Hello,
What is the “standard incus way” to mount a directory from a container into another container?
Context: 2 containers, storage pool is ZFS, container1 runs a daemon, container2 runs a monitoring software which needs to access logs from container1 to have something to monitor.
Container2 needs read-only access to /var/log from Container1, so the directory would need to be mounted on Container2 as /mnt/container1/var/log for example.
I would prefer to avoid NFS, Samba etc, and I would also prefer to avoid having both containers mount a common host directory, meaning Container1 is oblivious to the fact that /var/log is being exported, and the /var/log data is not a specific zfs mount or anything like that.
Most solutions either recommend to mount a shared directory from the host, or rely on standard file sharing protocols.
Is there an “simple incus way” to do such thing?
The best way to do this is to create a custom storage volume, attach it as writable to the first container, mounting it on /var/log or appropriate, then mount it somewhere else within the second container as read-only.

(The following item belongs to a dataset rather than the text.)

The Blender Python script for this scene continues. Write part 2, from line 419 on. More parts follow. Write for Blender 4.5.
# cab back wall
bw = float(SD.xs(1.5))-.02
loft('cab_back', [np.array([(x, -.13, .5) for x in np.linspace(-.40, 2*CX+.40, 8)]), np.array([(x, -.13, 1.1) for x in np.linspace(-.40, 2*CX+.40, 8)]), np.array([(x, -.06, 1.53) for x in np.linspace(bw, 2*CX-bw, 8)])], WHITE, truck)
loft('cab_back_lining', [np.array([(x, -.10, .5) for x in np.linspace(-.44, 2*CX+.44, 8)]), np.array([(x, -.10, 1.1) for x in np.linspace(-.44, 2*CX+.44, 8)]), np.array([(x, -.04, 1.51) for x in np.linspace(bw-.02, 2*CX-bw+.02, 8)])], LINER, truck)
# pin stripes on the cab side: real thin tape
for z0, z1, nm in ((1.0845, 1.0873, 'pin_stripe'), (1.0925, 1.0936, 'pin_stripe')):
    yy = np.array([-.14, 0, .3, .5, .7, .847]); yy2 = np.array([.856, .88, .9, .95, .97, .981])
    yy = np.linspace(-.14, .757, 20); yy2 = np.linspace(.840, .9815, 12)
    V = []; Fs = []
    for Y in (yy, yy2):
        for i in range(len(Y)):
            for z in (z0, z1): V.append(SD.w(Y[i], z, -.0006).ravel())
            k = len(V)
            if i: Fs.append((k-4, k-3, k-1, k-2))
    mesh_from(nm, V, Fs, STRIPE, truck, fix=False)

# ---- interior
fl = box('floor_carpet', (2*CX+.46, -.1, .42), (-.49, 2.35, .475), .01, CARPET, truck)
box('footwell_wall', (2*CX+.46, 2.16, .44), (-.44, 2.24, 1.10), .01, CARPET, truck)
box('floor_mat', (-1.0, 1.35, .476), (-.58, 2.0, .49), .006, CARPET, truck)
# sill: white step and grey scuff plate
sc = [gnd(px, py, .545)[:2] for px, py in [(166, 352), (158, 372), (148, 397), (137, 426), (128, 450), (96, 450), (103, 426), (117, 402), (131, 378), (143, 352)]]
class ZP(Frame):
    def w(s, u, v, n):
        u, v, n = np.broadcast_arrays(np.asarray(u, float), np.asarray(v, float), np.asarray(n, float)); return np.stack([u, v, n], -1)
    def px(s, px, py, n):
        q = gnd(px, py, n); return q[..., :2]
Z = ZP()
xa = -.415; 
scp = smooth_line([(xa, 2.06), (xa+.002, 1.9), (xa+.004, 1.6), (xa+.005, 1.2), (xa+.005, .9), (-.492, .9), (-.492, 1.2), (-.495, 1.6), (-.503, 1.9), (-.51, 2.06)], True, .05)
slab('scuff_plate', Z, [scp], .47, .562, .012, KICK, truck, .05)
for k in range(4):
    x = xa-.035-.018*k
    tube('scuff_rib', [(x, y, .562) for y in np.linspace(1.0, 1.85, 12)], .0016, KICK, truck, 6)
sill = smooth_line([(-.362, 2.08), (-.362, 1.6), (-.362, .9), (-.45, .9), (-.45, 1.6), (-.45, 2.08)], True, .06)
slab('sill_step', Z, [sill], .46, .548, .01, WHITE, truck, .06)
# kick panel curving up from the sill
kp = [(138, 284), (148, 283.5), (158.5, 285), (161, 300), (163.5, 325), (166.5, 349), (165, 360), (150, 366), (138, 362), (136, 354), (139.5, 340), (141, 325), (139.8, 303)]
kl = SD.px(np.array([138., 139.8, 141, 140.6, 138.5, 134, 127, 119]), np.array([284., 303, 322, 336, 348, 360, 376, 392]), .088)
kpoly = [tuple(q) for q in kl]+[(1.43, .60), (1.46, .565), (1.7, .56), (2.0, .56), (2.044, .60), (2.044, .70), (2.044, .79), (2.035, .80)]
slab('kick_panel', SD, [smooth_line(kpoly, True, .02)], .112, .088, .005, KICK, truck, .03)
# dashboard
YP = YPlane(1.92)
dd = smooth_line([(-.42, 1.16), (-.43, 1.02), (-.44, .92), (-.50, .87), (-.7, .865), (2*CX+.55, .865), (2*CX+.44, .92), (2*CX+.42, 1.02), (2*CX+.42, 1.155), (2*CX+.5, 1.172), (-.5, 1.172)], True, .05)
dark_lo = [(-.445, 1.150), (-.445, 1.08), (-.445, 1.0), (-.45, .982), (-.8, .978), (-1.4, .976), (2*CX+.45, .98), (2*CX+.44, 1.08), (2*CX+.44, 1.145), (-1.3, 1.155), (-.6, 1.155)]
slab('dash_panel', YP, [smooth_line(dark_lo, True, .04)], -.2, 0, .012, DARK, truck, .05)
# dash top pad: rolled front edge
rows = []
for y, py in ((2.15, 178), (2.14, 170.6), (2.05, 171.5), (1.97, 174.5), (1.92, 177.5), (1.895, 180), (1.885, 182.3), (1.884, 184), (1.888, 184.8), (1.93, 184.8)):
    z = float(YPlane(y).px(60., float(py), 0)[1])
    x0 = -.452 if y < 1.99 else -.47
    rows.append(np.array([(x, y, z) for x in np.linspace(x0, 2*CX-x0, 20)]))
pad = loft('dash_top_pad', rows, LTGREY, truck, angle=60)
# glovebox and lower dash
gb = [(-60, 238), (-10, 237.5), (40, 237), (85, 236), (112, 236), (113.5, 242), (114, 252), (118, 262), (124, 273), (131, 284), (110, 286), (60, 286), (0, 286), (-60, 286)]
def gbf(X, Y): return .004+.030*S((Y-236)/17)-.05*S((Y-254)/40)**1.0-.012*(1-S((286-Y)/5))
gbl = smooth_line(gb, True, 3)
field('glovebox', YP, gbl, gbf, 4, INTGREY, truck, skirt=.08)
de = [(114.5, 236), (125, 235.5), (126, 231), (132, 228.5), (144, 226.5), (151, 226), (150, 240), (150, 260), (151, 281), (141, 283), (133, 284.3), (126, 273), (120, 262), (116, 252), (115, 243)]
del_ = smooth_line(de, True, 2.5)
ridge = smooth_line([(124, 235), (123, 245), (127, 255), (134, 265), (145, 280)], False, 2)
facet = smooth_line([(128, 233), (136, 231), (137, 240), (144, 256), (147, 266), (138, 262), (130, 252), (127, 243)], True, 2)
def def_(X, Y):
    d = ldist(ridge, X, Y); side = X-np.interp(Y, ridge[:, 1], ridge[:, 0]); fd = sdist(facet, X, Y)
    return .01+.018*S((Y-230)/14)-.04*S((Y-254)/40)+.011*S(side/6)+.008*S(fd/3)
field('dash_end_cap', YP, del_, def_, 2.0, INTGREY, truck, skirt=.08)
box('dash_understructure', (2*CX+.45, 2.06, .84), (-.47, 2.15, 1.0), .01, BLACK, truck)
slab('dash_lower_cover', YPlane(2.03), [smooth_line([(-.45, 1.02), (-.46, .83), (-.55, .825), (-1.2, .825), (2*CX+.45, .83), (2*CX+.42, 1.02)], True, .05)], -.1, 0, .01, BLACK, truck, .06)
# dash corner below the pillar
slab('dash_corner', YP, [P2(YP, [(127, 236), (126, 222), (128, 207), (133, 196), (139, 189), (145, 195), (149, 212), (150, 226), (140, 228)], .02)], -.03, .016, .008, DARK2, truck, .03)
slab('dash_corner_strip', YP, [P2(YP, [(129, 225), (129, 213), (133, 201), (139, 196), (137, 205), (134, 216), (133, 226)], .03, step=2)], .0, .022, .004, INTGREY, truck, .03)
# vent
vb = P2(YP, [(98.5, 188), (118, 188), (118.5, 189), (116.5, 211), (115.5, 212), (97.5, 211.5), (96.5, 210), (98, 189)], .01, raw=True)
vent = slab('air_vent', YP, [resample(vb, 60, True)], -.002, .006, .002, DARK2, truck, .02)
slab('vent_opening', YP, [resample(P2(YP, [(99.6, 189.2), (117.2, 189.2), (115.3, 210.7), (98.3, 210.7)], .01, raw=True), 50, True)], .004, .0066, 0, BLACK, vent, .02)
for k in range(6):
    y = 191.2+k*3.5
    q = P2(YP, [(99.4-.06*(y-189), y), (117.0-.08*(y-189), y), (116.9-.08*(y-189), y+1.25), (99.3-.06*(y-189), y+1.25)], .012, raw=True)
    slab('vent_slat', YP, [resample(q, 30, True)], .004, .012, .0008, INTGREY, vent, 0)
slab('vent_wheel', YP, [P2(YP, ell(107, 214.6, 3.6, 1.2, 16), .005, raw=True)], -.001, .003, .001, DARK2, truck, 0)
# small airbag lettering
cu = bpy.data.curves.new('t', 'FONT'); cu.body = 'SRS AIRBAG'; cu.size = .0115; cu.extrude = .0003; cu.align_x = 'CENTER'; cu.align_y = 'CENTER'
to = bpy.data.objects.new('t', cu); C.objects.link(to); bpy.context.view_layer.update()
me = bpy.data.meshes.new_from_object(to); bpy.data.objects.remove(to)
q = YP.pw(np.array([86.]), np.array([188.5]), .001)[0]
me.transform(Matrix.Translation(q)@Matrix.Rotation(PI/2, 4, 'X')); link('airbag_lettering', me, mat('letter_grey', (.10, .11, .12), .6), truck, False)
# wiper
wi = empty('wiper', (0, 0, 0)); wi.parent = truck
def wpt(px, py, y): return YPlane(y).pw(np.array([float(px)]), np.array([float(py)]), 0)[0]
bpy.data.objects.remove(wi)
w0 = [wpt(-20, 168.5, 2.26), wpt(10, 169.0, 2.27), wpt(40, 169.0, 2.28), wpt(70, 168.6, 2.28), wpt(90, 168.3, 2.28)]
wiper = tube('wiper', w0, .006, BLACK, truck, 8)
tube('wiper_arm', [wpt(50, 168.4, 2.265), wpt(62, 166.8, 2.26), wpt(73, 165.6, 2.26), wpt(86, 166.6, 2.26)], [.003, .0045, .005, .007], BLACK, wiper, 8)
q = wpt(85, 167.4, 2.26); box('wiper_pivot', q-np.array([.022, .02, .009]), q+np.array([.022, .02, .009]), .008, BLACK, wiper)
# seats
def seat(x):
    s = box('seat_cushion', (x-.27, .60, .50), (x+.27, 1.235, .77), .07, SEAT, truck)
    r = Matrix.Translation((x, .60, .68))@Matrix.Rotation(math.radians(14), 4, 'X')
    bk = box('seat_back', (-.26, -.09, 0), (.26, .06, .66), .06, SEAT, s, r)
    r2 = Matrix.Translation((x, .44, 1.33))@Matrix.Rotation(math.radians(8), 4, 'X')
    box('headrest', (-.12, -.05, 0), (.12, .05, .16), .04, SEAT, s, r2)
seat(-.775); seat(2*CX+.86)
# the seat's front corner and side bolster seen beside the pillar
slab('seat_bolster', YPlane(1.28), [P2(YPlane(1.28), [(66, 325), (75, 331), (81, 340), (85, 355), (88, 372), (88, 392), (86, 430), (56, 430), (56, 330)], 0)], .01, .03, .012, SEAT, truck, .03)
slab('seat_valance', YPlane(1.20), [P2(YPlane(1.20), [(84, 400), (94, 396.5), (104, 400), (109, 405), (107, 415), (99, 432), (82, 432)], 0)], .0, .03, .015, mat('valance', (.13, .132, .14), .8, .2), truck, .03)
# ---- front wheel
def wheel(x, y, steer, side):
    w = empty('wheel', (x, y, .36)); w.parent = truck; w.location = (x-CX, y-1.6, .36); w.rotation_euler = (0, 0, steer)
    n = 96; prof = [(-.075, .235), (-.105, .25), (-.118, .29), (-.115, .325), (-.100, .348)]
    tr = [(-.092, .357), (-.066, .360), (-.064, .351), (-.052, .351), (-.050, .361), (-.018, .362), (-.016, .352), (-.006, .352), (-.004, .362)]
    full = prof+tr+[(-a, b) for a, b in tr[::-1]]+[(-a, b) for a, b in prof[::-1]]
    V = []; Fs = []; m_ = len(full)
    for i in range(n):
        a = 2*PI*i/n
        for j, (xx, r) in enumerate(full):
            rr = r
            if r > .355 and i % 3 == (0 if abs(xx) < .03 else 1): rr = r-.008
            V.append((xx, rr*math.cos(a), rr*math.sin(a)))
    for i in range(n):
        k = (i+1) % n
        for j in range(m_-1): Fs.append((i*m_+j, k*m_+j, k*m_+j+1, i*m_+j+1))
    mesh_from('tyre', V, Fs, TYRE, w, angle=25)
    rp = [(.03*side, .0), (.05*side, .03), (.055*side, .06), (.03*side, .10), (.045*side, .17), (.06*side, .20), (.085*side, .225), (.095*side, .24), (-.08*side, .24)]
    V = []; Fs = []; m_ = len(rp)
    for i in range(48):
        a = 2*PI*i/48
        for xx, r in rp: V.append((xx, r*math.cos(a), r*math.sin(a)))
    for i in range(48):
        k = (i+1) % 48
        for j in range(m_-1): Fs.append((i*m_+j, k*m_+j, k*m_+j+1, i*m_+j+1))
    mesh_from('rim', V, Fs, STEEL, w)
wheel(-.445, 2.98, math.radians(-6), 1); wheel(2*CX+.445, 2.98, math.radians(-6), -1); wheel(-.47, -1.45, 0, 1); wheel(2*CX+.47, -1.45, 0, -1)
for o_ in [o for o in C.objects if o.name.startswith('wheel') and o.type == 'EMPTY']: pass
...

So it’s basically using a shared directory but rather than creating it on the host yourself, using a native Incus storage volume for that instead.
Thank you, I wanted to avoid that as I would prefer “container1” to be “normal” and easily migratable to another server if needed, but I understand this is not possible.
Is there any documentation on what flags to set to have the volume be read only on the second container it is attached to? Or do I need to do that inside the container?